Toutes ces modalités confèrent à l’accord de participation la qualité d’accord collectif de travail.
Constatant une baisse significative du montant global de la réserve spéciale de participation (RSP), le comité missionne un expert-comptable pour déterminer la ou les causes de cette baisse.
Se fondant sur le Guide de l’épargne salariale, cet expert l’impute au mode de calcul des capitaux propres prévu dans l’accord de participation.
Selon lui, la définition des capitaux propres donnée par l’article D 3324-4 du code du travail n’est pas transposable aux succursales françaises des sociétés étrangères.
Il convient de noter que l’article D. 3324-4 du code du travail tire les conséquences du caractère non imposable en France des résultats des établissements étrangers et leur exclusion corrélative de la participation obligatoire.
Il prescrit à cet effet de retrancher des capitaux propres ceux qui sont investis à l’étranger. L’expression « établissements situés à l’étranger » recouvre, selon le Guide de l’épargne salariale, les succursales, comptoirs, bureaux d’achats, de ventes, d’études ou de renseignements et d’une façon plus générale toutes exploitations ne disposant pas d’une personnalité juridique distincte.
Sont également assimilés à ces établissements, pour l’application de ce texte, les intérêts détenus dans les sociétés de personnes ou dans des associations en participation à l’étranger.
Il en conclut que le montant de la RSP aboutit à un montant inférieur à celui résultant de la formule légale de la participation.
Or, l’accord de participation peut établir un régime de participation comportant une base de calcul et des modalités différentes de la formule de calcul légale seulement si elles sont au moins équivalentes aux règles légales (article L 3324-2 du Code du travail).
Fort du rapport de l’expert, le comité assigne la société en justice (référé) pour ordonner l’application de la formule de calcul légale de la participation pour l’exercice 2017/2018 et les exercices ultérieurs et obtenir la remise en état au titre des exercices 2014/2015 et 2016/2017.
La Cour d’appel de Versailles le déboute de ses droits.
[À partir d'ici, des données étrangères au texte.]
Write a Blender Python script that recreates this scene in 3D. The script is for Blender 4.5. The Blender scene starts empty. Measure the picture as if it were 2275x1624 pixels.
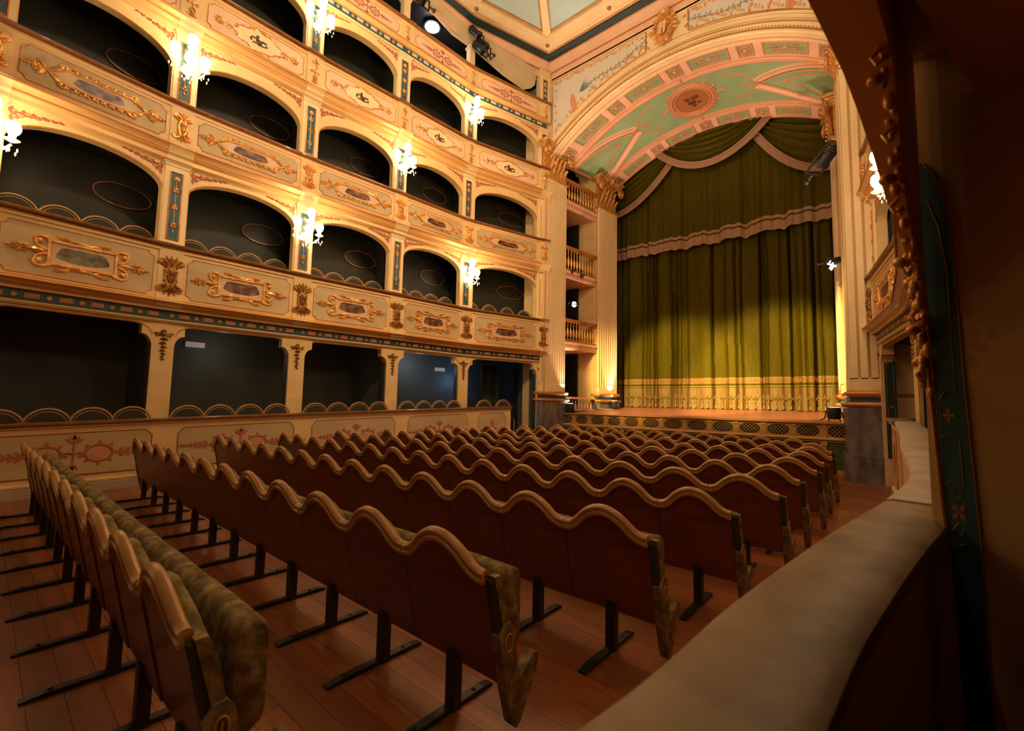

Pour les juges du fond, le silence de la loi et de la réglementation sur la détermination des capitaux propres des succursales en France des sociétés étrangères faisait obstacle à la caractérisation d’un trouble manifestement illicite.
Le comité se pourvoit alors en cassation.
La Chambre sociale ne se prononce pas sur la lacune légale et réglementaire relative à la détermination des capitaux propres.
Mais elle rejette la demande du comité, la jugeant irrecevable pour un motif de pur droit : le comité d’entreprise, aux droits duquel vient le CSE, était signataire de l’accord de participation du 24 juin 2013 et a, en son temps, validé la notion de capitaux propres retenu par la société à l’article 4-1 C de l’accord en le signant.
Pour la Cour, le comité, signataire de l’accord de participation, n’est donc pas recevable à invoquer, par voie d’exception, l’illégalité de cette clause.